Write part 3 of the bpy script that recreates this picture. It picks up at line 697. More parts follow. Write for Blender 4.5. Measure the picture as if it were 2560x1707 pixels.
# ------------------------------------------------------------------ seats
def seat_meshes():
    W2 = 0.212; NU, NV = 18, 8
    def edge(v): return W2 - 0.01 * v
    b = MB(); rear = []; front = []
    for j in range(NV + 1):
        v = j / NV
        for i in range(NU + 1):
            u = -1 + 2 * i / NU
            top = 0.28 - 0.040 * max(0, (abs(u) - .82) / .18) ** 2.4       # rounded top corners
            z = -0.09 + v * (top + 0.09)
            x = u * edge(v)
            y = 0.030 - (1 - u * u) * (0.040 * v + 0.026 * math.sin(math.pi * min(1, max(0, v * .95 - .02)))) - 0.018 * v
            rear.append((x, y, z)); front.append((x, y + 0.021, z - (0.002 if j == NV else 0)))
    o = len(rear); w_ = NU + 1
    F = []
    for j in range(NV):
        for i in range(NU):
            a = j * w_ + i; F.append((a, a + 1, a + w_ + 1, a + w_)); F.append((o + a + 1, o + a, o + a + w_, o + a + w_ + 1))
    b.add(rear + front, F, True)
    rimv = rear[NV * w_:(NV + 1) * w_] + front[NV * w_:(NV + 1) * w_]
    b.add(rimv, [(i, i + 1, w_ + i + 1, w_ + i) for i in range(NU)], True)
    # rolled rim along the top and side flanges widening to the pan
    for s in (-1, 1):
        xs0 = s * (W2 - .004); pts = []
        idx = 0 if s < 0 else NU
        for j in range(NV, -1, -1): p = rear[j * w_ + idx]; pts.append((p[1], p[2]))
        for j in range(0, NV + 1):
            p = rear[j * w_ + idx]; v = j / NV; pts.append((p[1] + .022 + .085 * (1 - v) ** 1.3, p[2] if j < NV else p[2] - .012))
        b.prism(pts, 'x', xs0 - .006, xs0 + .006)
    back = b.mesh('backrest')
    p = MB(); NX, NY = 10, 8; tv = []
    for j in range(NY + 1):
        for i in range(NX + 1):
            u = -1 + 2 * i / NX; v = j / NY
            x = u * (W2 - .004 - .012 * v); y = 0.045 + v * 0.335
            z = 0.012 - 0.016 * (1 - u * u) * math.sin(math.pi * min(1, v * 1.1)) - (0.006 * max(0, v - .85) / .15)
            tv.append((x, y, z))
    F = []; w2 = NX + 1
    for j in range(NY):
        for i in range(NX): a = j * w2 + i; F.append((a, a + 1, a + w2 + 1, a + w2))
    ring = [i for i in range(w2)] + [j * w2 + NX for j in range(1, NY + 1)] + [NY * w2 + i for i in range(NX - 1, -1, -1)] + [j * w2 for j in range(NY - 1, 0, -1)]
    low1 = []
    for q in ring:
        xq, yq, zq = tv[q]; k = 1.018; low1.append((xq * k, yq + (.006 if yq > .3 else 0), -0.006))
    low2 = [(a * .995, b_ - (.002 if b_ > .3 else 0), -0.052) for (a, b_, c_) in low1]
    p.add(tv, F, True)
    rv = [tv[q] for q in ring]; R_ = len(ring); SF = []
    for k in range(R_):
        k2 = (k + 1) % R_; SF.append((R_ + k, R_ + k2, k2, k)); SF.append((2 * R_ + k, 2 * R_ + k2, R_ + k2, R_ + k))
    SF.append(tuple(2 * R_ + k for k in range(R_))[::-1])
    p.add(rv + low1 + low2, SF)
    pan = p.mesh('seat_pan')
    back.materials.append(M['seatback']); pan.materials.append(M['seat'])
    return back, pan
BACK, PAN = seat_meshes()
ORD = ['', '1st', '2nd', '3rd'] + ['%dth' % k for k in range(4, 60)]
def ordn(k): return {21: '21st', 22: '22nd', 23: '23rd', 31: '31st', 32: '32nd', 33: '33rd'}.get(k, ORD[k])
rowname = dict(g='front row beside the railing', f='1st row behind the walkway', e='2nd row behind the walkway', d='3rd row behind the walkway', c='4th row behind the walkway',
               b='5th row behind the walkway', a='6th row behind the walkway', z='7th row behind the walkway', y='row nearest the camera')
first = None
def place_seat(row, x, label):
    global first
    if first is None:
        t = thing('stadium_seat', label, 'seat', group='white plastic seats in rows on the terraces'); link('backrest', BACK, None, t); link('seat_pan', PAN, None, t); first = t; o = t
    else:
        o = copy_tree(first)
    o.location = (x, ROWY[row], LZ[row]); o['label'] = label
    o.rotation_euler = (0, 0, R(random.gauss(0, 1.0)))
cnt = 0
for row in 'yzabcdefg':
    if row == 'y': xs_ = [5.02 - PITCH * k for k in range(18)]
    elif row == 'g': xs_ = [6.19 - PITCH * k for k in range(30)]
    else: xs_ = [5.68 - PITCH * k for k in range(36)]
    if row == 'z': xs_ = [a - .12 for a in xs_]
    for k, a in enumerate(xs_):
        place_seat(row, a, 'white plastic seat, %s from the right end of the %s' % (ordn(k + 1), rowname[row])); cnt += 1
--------
» Stated problem
Write out all the data again, exactly as it appears.

» Output for this task
Write part 3 of the bpy script that recreates this picture. It picks up at line 697. More parts follow. Write for Blender 4.5. Measure the picture as if it were 2560x1707 pixels.
# ------------------------------------------------------------------ seats
def seat_meshes():
    W2 = 0.212; NU, NV = 18, 8
    def edge(v): return W2 - 0.01 * v
    b = MB(); rear = []; front = []
    for j in range(NV + 1):
        v = j / NV
        for i in range(NU + 1):
            u = -1 + 2 * i / NU
            top = 0.28 - 0.040 * max(0, (abs(u) - .82) / .18) ** 2.4       # rounded top corners
            z = -0.09 + v * (top + 0.09)
            x = u * edge(v)
            y = 0.030 - (1 - u * u) * (0.040 * v + 0.026 * math.sin(math.pi * min(1, max(0, v * .95 - .02)))) - 0.018 * v
            rear.append((x, y, z)); front.append((x, y + 0.021, z - (0.002 if j == NV else 0)))
    o = len(rear); w_ = NU + 1
    F = []
    for j in range(NV):
        for i in range(NU):
            a = j * w_ + i; F.append((a, a + 1, a + w_ + 1, a + w_)); F.append((o + a + 1, o + a, o + a + w_, o + a + w_ + 1))
    b.add(rear + front, F, True)
    rimv = rear[NV * w_:(NV + 1) * w_] + front[NV * w_:(NV + 1) * w_]
    b.add(rimv, [(i, i + 1, w_ + i + 1, w_ + i) for i in range(NU)], True)
    # rolled rim along the top and side flanges widening to the pan
    for s in (-1, 1):
        xs0 = s * (W2 - .004); pts = []
        idx = 0 if s < 0 else NU
        for j in range(NV, -1, -1): p = rear[j * w_ + idx]; pts.append((p[1], p[2]))
        for j in range(0, NV + 1):
            p = rear[j * w_ + idx]; v = j / NV; pts.append((p[1] + .022 + .085 * (1 - v) ** 1.3, p[2] if j < NV else p[2] - .012))
        b.prism(pts, 'x', xs0 - .006, xs0 + .006)
    back = b.mesh('backrest')
    p = MB(); NX, NY = 10, 8; tv = []
    for j in range(NY + 1):
        for i in range(NX + 1):
            u = -1 + 2 * i / NX; v = j / NY
            x = u * (W2 - .004 - .012 * v); y = 0.045 + v * 0.335
            z = 0.012 - 0.016 * (1 - u * u) * math.sin(math.pi * min(1, v * 1.1)) - (0.006 * max(0, v - .85) / .15)
            tv.append((x, y, z))
    F = []; w2 = NX + 1
    for j in range(NY):
        for i in range(NX): a = j * w2 + i; F.append((a, a + 1, a + w2 + 1, a + w2))
    ring = [i for i in range(w2)] + [j * w2 + NX for j in range(1, NY + 1)] + [NY * w2 + i for i in range(NX - 1, -1, -1)] + [j * w2 for j in range(NY - 1, 0, -1)]
    low1 = []
    for q in ring:
        xq, yq, zq = tv[q]; k = 1.018; low1.append((xq * k, yq + (.006 if yq > .3 else 0), -0.006))
    low2 = [(a * .995, b_ - (.002 if b_ > .3 else 0), -0.052) for (a, b_, c_) in low1]
    p.add(tv, F, True)
    rv = [tv[q] for q in ring]; R_ = len(ring); SF = []
    for k in range(R_):
        k2 = (k + 1) % R_; SF.append((R_ + k, R_ + k2, k2, k)); SF.append((2 * R_ + k, 2 * R_ + k2, R_ + k2, R_ + k))
    SF.append(tuple(2 * R_ + k for k in range(R_))[::-1])
    p.add(rv + low1 + low2, SF)
    pan = p.mesh('seat_pan')
    back.materials.append(M['seatback']); pan.materials.append(M['seat'])
    return back, pan
BACK, PAN = seat_meshes()
ORD = ['', '1st', '2nd', '3rd'] + ['%dth' % k for k in range(4, 60)]
def ordn(k): return {21: '21st', 22: '22nd', 23: '23rd', 31: '31st', 32: '32nd', 33: '33rd'}.get(k, ORD[k])
rowname = dict(g='front row beside the railing', f='1st row behind the walkway', e='2nd row behind the walkway', d='3rd row behind the walkway', c='4th row behind the walkway',
               b='5th row behind the walkway', a='6th row behind the walkway', z='7th row behind the walkway', y='row nearest the camera')
first = None
def place_seat(row, x, label):
    global first
    if first is None:
        t = thing('stadium_seat', label, 'seat', group='white plastic seats in rows on the terraces'); link('backrest', BACK, None, t); link('seat_pan', PAN, None, t); first = t; o = t
    else:
        o = copy_tree(first)
    o.location = (x, ROWY[row], LZ[row]); o['label'] = label
    o.rotation_euler = (0, 0, R(random.gauss(0, 1.0)))
cnt = 0
for row in 'yzabcdefg':
    if row == 'y': xs_ = [5.02 - PITCH * k for k in range(18)]
    elif row == 'g': xs_ = [6.19 - PITCH * k for k in range(30)]
    else: xs_ = [5.68 - PITCH * k for k in range(36)]
    if row == 'z': xs_ = [a - .12 for a in xs_]
    for k, a in enumerate(xs_):
        place_seat(row, a, 'white plastic seat, %s from the right end of the %s' % (ordn(k + 1), rowname[row])); cnt += 1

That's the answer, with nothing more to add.